By Everson W. Hull

St. Kitts and Nevis is solidifying its place as an economic and financial leader in the CARICOM region and is well poised for advancing to the next higher stage of its development.  Despite the protracted recent economic slowdown, St. Kitts and Nevis stands close to the head of the regional class with respect to overall economic growth, exports and net inflows of foreign direct investment.  The country suffered a major setback because of the mis-management and abuse of its Citizens by Investment (CBI) program and the associated black-listing by the European Commission as an “Uncooperative” tax jurisdiction.

As an Associate Member of CARICOM, Bermuda is unique among the regional body’s members and affiliates. Central Intelligence Agency data shows that, at (U.S.) $86,000, its per capita income is ranked as the fifth highest in the world.  Its per capita income is 62 percent higher than that of the U.S.A., which stands at (U.S.) $52,980. The only countries with a higher per capita income are Qatar, Luxembourg, Liechtenstein and Macau.

More than 70,000 persons dwell on its 19 square miles.  In part because of its small size and high income earning capacity, Bermudians travel extensively.  Being British, they are passionate about the games of cricket and football.  Each year, large groups travel abroad and unload a portion of their surplus income and wealth, in places like the Sir Vivian Richards Stadium.

Because it remains a self-governing overseas territory of the United Kingdom, there are no embassies on the Island of Bermuda.  Instead, there are a number of diplomatic consulates which handle minor diplomatic issues, facilitate trading and commercial relationships, and provide assistance to migrants, tourists, and expatriates.  Only one CARICOM country — Jamaica — is listed among Bermuda’s 19 consulates.  The countries which now have consulates in Bermuda are: Belgium, Canada, Denmark, Finland, France, Germany, Ghana, Ireland, Italy, Jamaica, Luxemburg, Mexico, Netherlands, Norway, Portugal, Spain, Sweden, Switzerland and the U.S.A.

As in the case of St. Kitts and Nevis, the fiscal difficulties of its own coalition government have been compounded by the inclusion of Bermuda among the list of 30 countries that are deemed, by the European Commission (the “EC”), to be “uncooperative” jurisdictions. As the Unity government has done, Bermuda has strongly denounced the wrongful EC claims and has taken deliberate steps to reverse the decision and restore the country’s good name.

Beginning in the late 1890s, there was a shortage of Bermudians willing to engage in manual labor; and many laborers were imported from St. Kitts and Nevis to work in building the Naval Dockyard.  The Dockyard served as an important staging area for trans-Atlantic convoys in World Wars I and II. It is estimated that the descendants of those who emigrated from St. Kitts and Nevis to work in the dockyard account today for an estimated 60 percent of all Bermudians.
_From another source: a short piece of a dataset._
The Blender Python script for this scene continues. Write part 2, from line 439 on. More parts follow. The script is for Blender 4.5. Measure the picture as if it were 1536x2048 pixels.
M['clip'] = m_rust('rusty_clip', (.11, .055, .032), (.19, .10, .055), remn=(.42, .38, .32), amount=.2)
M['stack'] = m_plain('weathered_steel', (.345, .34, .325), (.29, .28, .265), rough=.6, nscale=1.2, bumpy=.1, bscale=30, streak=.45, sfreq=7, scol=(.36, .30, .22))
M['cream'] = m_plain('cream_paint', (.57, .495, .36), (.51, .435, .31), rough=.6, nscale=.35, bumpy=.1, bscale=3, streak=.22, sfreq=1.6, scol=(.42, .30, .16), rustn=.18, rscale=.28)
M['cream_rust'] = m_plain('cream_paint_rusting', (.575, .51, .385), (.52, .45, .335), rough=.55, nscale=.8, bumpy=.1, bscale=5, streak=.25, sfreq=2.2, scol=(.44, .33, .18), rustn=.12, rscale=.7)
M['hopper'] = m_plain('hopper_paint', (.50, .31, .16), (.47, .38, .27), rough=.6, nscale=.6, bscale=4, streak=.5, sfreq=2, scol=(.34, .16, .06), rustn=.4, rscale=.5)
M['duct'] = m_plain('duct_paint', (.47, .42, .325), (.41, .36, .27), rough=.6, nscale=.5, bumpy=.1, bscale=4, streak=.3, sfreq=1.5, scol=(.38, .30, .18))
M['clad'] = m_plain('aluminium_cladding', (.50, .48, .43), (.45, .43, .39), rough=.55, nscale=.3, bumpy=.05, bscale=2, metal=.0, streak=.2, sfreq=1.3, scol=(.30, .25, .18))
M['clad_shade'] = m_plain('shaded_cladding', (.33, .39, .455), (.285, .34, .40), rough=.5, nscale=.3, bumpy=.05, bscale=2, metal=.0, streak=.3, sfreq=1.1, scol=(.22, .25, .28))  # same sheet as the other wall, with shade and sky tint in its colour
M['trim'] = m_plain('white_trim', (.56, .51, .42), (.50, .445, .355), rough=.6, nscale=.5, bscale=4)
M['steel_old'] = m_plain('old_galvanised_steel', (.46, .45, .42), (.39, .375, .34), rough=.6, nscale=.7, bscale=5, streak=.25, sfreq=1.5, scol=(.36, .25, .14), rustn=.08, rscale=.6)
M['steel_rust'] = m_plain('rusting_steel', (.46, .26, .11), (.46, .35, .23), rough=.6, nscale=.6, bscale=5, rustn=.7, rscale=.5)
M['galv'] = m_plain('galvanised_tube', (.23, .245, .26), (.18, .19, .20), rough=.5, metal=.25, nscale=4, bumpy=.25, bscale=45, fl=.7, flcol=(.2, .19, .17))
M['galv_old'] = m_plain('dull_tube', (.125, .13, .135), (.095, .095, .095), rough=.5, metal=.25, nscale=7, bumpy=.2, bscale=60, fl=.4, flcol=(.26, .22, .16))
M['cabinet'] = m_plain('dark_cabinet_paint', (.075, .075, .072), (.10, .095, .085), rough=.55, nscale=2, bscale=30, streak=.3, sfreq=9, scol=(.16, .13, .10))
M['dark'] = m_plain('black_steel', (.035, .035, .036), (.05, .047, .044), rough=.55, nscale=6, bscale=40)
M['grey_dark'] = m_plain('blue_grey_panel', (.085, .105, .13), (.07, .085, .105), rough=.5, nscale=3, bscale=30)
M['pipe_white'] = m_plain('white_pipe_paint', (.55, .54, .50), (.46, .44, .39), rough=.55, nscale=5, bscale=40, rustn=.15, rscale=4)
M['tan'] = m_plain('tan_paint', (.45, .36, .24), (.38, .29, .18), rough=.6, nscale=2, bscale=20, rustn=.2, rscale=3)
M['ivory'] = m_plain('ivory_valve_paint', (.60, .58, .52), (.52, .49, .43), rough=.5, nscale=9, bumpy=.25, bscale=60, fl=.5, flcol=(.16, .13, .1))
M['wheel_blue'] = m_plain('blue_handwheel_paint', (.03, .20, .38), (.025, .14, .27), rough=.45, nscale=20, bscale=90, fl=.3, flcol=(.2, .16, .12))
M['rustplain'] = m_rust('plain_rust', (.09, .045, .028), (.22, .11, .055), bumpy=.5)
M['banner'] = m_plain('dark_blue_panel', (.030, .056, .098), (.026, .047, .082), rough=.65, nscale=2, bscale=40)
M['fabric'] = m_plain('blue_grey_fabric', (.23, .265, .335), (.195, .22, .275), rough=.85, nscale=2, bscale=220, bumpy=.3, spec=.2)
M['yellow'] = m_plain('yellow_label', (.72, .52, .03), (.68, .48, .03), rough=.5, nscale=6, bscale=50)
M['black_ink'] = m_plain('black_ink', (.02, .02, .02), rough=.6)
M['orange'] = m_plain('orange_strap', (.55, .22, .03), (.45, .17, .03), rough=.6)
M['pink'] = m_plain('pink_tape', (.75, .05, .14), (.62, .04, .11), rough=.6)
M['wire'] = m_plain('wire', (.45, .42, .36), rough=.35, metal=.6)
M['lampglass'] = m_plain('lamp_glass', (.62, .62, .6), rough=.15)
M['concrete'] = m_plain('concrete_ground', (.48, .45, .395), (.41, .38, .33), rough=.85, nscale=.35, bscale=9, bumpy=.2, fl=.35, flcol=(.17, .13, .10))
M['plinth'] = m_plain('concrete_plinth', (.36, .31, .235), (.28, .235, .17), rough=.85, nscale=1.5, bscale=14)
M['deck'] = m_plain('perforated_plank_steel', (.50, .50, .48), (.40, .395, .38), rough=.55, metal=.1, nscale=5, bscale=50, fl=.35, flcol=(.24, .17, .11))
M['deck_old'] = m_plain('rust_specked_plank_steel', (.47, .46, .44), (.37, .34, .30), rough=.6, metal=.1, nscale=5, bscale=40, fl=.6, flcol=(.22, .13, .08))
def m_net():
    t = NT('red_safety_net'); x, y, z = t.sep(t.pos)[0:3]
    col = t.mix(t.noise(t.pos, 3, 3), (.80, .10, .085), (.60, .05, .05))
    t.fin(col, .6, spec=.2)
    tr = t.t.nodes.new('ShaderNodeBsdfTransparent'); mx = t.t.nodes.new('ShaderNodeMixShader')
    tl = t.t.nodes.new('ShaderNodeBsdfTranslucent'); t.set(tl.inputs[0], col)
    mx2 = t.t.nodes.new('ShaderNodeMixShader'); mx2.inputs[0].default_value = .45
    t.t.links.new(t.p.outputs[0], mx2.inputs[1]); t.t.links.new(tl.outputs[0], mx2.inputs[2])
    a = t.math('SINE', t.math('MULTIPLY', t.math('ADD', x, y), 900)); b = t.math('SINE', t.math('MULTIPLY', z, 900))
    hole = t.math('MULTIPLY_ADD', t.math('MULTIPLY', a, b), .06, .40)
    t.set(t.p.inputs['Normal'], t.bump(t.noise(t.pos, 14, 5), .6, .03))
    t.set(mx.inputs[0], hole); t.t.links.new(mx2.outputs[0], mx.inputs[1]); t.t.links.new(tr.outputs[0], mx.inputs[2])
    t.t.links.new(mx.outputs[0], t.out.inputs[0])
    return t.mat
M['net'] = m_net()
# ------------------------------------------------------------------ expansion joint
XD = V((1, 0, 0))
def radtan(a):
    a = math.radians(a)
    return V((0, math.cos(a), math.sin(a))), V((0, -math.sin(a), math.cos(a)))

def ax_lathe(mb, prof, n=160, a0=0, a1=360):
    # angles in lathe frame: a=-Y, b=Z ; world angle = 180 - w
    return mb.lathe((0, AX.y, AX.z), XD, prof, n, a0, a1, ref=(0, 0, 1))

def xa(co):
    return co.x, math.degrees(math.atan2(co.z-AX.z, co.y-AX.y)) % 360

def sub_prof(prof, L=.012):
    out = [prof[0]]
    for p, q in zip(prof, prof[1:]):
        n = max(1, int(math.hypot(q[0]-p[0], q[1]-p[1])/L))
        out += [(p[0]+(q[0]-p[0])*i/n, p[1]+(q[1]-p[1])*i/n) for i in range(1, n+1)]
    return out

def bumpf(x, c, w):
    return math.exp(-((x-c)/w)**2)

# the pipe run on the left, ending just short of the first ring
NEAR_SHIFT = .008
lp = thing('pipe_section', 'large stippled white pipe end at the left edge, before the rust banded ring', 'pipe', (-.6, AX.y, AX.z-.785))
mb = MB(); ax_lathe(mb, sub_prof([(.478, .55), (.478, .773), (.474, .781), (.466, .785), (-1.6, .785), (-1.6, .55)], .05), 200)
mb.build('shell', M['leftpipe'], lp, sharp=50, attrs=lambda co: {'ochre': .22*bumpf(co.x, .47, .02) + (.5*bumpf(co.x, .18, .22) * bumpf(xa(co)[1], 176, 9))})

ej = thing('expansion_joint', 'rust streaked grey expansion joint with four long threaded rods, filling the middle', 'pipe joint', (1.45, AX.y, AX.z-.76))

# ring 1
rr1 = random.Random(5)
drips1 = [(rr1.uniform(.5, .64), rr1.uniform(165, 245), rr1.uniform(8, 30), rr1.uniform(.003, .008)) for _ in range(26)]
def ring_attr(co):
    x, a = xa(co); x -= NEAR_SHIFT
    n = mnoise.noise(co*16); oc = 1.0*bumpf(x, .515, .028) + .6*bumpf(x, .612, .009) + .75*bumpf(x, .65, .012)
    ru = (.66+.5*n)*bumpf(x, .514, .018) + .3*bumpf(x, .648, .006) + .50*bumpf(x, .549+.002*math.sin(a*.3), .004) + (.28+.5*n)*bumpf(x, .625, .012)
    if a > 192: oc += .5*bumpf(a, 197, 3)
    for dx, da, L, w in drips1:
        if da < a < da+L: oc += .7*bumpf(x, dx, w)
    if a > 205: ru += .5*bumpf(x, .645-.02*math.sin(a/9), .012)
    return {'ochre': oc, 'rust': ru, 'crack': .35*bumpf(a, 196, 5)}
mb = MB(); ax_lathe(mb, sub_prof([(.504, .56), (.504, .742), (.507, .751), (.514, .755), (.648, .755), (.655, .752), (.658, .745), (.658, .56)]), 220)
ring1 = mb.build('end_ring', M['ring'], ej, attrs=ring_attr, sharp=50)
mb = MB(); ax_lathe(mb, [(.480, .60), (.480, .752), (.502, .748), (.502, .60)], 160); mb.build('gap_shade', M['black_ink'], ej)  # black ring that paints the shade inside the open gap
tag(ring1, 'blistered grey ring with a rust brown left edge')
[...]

Today, there is no organized attempt to welcome SKN Bermudians to visit and participate in our social, cultural, and sporting events including the St. Kitts Music Festival, the Nevis Blues Festival and Culturama events.  There is no St. Kitts-Nevis Bermuda Association that is dedicated to bridging the gap between Kittitian and Nevisian residents in Bermuda and those at home that is similar in construct and purpose to our Hearts and Hands Association of New York and St. Kitts and Nevis DC Associations, both deeply committed to giving back to our places of origin and strengthening the ties that bind us.

Notwithstanding, there are a few Kittitian and Nevisian residents in Bermuda who have tried in their own individual ways to sustain and motivate efforts to strengthen these ties. One leading advocate is a Kittitian Bermudian journalist, Christopher Famous, who writes a column for the Bermuda Sun. In his February 5, 2014 article titled,

“…. My [Kittitian] Family has invested in Bermuda for 120 years”,

In making a very persuasive case as to why persons of St. Kitts – Nevis ancestry should also invest in their place of origin, he wrote that,

“…My great grandfather had multiple farms and properties in Devonshire and Pembroke. Most of Parsons Road belongs to persons who originated from St Kitts…”

The proposed strengthening of our economic and financial ties to Bermuda signals our commitment to bridging the gap between Kittitians and Nevisians at home and abroad, while fostering the growth and development of stronger partnerships in the pursuit of the Nation’s Prosperity Agenda.  Central to this mission objective is the establishment of diplomatic relations through the establishment of a Consulate for St. Kitts and Nevis in Bermuda. The proposed consulate provides an historic opportunity for advancing the cause of UNITY by fully embracing our brothers and sisters in Bermuda, for the first time, as partners in the development of St. Kitts and Nevis.